The Company shall not indemnify any Covered Persons against the loss of any incorrectly awarded Incentive Compensation.

 

 

9.

Interpretation

 

The Compensation Committee is authorized to interpret and construe this Policy and to make all determinations necessary, appropriate or advisable for the administration of this Policy.

 

 

 

 

10.

Effective Date

 

This Policy shall be effective as of the date it is adopted by the Board (the “Effective Date”) and shall apply to Incentive Compensation that is approved, awarded or granted to Covered Persons on or after that date.

 

 

11.

Amendment; Termination

 

The Board may amend this Policy from time to time in its discretion and shall amend this Policy as it deems necessary to comply with applicable law, including any regulations adopted by the Securities and Exchange Commission, and to comply with the Rules of The Nasdaq Stock Market LLC. The Board may terminate this Policy at any time.

 

 

12.

Other Recoupment Rights

 

The Board intends that this Policy will be applied to the fullest extent of the law. The Board or the Compensation Committee may require that any employment agreement, equity award agreement or similar agreement entered into on or after the Effective Date with any Covered Person shall, as a condition to the grant of any benefit thereunder, require such Covered Person to agree to abide by the terms of this Policy.
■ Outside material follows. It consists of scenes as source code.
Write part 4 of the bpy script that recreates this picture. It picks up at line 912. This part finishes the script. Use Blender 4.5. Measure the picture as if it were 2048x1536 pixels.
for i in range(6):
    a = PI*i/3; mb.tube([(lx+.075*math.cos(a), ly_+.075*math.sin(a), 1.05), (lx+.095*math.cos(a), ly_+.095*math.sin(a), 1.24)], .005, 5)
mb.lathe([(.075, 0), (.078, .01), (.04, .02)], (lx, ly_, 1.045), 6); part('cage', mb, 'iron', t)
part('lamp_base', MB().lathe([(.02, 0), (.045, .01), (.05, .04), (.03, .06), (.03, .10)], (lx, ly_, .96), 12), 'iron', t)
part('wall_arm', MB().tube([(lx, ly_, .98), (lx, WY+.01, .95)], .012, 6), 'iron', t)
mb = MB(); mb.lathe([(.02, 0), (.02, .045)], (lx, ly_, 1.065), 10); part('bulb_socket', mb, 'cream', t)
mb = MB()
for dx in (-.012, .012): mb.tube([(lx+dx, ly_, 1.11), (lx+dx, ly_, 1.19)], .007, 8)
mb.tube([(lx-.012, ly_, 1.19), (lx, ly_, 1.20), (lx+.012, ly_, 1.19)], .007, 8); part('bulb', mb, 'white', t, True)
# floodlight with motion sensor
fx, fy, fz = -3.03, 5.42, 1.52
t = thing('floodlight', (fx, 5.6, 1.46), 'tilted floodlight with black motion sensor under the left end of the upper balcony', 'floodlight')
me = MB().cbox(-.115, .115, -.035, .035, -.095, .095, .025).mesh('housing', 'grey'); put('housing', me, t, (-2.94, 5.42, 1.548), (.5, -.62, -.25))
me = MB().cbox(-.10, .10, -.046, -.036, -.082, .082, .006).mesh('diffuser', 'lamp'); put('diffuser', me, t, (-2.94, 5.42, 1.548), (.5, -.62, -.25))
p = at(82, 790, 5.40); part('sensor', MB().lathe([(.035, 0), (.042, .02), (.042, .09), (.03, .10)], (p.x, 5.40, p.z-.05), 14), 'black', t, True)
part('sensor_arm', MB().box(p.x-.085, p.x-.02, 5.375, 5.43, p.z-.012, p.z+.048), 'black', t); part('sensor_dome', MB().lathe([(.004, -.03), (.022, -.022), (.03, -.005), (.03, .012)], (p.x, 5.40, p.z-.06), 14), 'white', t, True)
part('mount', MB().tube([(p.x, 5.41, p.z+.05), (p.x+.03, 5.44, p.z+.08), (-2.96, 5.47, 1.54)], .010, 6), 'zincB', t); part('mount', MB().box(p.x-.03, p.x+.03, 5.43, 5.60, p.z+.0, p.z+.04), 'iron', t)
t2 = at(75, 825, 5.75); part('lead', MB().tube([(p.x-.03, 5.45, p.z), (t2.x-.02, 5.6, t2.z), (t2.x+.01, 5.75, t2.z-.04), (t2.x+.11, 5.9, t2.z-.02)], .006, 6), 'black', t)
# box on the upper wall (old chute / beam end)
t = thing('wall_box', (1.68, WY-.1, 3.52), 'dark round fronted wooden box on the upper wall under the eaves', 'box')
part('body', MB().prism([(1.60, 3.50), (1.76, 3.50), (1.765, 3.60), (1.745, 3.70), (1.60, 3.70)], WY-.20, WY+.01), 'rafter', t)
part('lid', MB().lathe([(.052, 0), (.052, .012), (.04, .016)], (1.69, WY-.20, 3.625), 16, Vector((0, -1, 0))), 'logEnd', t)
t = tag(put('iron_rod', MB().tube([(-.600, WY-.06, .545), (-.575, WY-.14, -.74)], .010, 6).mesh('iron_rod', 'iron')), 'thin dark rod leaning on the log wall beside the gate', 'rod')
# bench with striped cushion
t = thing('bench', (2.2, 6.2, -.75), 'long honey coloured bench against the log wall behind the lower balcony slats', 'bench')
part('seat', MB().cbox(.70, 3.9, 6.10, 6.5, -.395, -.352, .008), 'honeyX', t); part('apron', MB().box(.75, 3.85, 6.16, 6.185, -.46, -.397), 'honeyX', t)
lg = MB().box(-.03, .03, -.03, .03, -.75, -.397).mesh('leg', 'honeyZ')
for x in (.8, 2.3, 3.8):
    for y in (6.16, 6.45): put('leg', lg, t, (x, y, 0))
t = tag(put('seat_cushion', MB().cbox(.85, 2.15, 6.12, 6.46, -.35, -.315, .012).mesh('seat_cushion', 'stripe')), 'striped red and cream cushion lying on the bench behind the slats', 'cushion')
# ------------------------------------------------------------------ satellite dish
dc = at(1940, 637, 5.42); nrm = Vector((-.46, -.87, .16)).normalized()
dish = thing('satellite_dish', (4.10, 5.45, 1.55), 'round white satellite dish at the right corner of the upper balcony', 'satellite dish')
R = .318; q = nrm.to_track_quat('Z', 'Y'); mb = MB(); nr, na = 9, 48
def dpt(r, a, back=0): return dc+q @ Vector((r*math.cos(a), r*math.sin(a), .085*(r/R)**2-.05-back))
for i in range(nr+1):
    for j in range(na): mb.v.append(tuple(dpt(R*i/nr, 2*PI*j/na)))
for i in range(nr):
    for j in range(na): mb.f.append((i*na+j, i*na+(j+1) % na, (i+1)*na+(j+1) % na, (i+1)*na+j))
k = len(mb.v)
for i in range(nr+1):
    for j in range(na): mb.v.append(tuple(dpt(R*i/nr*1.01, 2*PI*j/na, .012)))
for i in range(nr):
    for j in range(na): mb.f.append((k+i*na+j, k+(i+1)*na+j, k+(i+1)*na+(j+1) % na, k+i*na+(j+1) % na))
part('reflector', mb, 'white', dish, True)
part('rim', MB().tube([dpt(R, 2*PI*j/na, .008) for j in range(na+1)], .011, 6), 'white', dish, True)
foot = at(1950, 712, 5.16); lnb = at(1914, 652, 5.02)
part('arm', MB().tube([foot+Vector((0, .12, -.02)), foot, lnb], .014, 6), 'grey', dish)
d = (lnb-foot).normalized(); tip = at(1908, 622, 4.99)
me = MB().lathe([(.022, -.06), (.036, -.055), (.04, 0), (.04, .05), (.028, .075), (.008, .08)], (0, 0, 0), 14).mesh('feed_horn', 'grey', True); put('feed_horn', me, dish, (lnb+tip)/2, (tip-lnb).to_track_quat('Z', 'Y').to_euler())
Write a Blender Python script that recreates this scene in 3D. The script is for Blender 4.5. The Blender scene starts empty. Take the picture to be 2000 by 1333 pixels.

Any right of recoupment under this Policy is in addition to, and not in lieu of, any other remedies or rights of recoupment that may be available to the Company pursuant to the terms of any similar policy in any employment agreement, equity award agreement, or similar agreement and any other legal remedies available to the Company.

 

 

13.

Impracticability

 

The Board shall recover any excess Incentive Compensation in accordance with this Policy unless such recovery would be impracticable, determined by the Board after consideration of the recommendation of the Compensation Committee.

 

 

14.

Successors

 

This Policy shall be binding and enforceable against all Covered Persons and their beneficiaries, heirs, executors, administrators or other legal representatives.